Bu hafta 2011 yılı İnsan Hakları İhlalleri Raporu’nu açıkladıklarını kaydeden Bataray Saman, “İstatistikler bize göstermektedir ki, 2011 yılında hak ihlalleri her yıl artarak devam ediyor. 2012 yılının ilk iki ayı da göstermektedir ki, bu ihlaller 2012 yılında artarak devam edecek” dedi.
Askerler önce yaraladı sonra kaybetti
Bataray Saman, konuşmasının ardından 6 Haziran 1994 tarihinde Diyarbakır’ın Kocaköy İlçesi Şahlat Köyü’nde askerler tarafından gözaltına alınarak kaybedilen Salih Çalık ve Sinan Fidan’ın kaybediliş hikayesini şöyle anlattı: “Şahlat Köyü Askerler tarafından yakıldığı için Çalık ailesi Diyarbakır Merkezine göç etmişti. Ancak Salih Çalık işçi olduğu için köye çalışmaya gidip gelmeye devam ediyordu. Olay günü Salih yine köye çalışmaya gitmişti. Köyde de bir Askeri operasyon başlamıştı. Operasyon sırasında Askerler köylüleri uzun namlulu silahlarla taradılar, tarama sırasında 2 köylü yaşamını yitirdi. Olayda Salih Çalık da ayağından yaralanmıştı. Yaralı olduğu için köyden çıkamayınca Süleyman Muntaş’ın evine sığınmıştı. Ancak askerler kaldığı evi tespit ederek, eve baskın düzenledi. Yapılan baskın sonucunda ev sahibi Süleyman Muntaş, yaralı Salih Çalık ve Çalık’ı tedavi etmek için evde bulunan Sinan Fidan, askerler tarafından gözaltına alındı. Ev sahibi Muntaş, 25 gün sonra serbest bırakıldı. Salih ve Sinan ise gözaltında tutulmaya devam edildiler. Serbest bırakılan Süleyman Muntaş, yalnızca 2 gün Salih ve Sinan ile birlikte gözaltında tutulduklarını, sonrasında ikisini onun yanından ayırdıklarını anlatıyor. Salih Çalık ve Sinan Fidan’ın akıbeti konusunda bir bilgiye ulaşamayan aileleri, Diyarbakır DGM Cumhuriyet Başsavcılığı’na başvurdular. Ancak Savcı dilekçeyi aileye iade ederek, ‘bu şahısları biz almadık, gidin PKK’den sorun’ diyerek ailelerin talebini geri çevirdi. O tarihten itibaren Salih Çalık ve Sinan Fidan’dan bir daha haber alınamadı.”

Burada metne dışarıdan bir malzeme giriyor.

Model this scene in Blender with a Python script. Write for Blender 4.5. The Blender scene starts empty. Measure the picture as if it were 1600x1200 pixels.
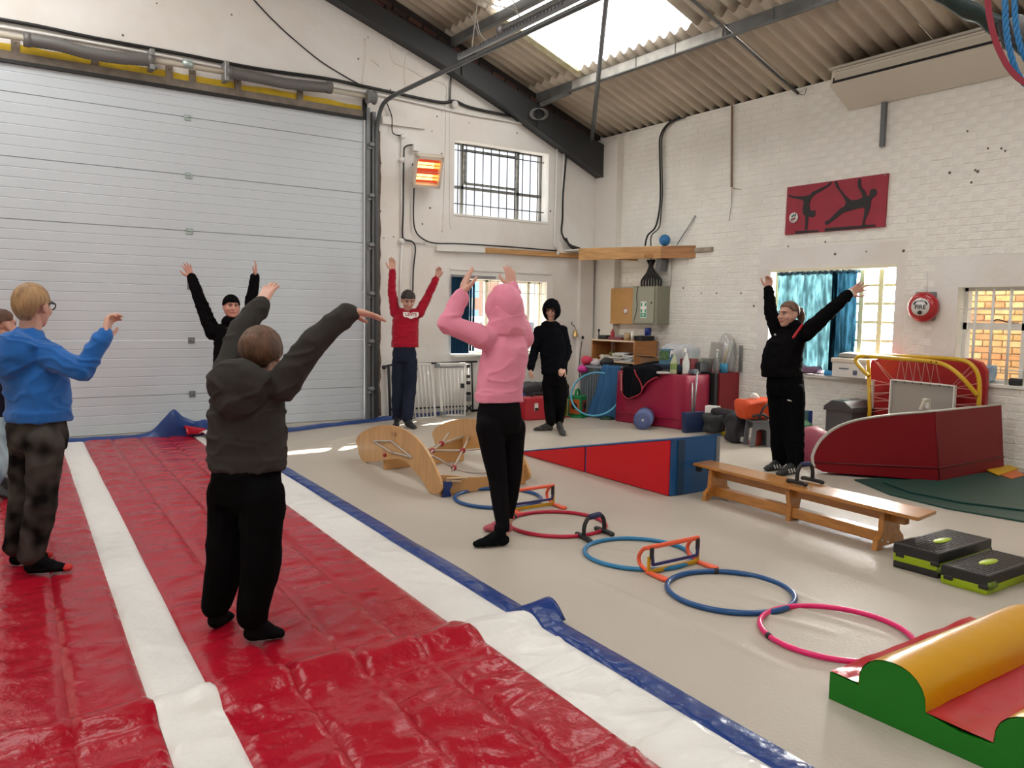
import bpy, bmesh, math, random
import numpy as np
from mathutils import Vector, Matrix, noise as mnoise
random.seed(7); np.random.seed(7)
PI = math.pi
SC = bpy.context.scene
COL = SC.collection

# ---------------------------------------------------------------- camera
FOC, YAW, PITCH, ROLL, CH = 1269.0, 0.603725, 0.085174, 0.016382, 1.4
def _basis():
    cy, sy, cp, sp = math.cos(YAW), math.sin(YAW), math.cos(PITCH), math.sin(PITCH)
    fwd = Vector((sy*cp, cy*cp, -sp)); right = Vector((cy, -sy, 0)); up = right.cross(fwd)
    cr, sr = math.cos(ROLL), math.sin(ROLL)
    return cr*right+sr*up, -sr*right+cr*up, fwd
CR, CU, CF = _basis()
CC = Vector((0, 0, CH))
cam_data = bpy.data.cameras.new('camera'); cam = bpy.data.objects.new('camera', cam_data); COL.objects.link(cam)
cam.matrix_world = Matrix(((CR.x, CU.x, -CF.x, 0), (CR.y, CU.y, -CF.y, 0), (CR.z, CU.z, -CF.z, CH), (0, 0, 0, 1)))
cam_data.sensor_width = 36.0; cam_data.lens = 36.0*FOC/1600.0; cam_data.clip_start = 0.05; cam_data.clip_end = 200
SC.camera = cam

# ---------------------------------------------------------------- world, sun, exposure
SC.view_settings.view_transform = 'Standard'; SC.view_settings.look = 'None'
SC.view_settings.gamma = 1.0; SC.view_settings.use_curve_mapping = False
SC.view_settings.exposure = -0.45
SKY_STRENGTH, SUN_STRENGTH, ROOFLIGHT, GLASSBLOCK, STRIPLIGHT = 2.4, 40.0, 8.6, 150.0, 0.0
w = bpy.data.worlds.new('sky'); SC.world = w; w.use_nodes = True
bg = w.node_tree.nodes['Background']; bg.inputs[0].default_value = (0.86, 0.93, 1.0, 1); bg.inputs[1].default_value = SKY_STRENGTH
sd = bpy.data.lights.new('sun', 'SUN'); sun = bpy.data.objects.new('sun', sd); COL.objects.link(sun)
sd.energy = SUN_STRENGTH; sd.angle = 0.012; sd.color = (1.0, 0.94, 0.84)
sun.rotation_euler = Vector((2.6, 1.7, 2.6)).to_track_quat('Z', 'Y').to_euler(); sun.location = (12, 14, 12)
SC.cycles.use_denoising = True; SC.cycles.max_bounces = 8; SC.cycles.diffuse_bounces = 5
SC.cycles.sample_clamp_indirect = 6.0; SC.cycles.caustics_reflective = False; SC.cycles.caustics_refractive = False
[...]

Hikayenin anlatımının ardından Salih Çalık’ın annesi Kesire Çalık, oturma eylemine katılanlara oğlunun kaybediliş hikayesini ve yaşadıklarını paylaştı.
Yapılan konuşmaların ardından kayıp yakınları, Salih Çalık ve Sinan Fidan’ın anısına 5 dakikalık oturma eylemi yaptı.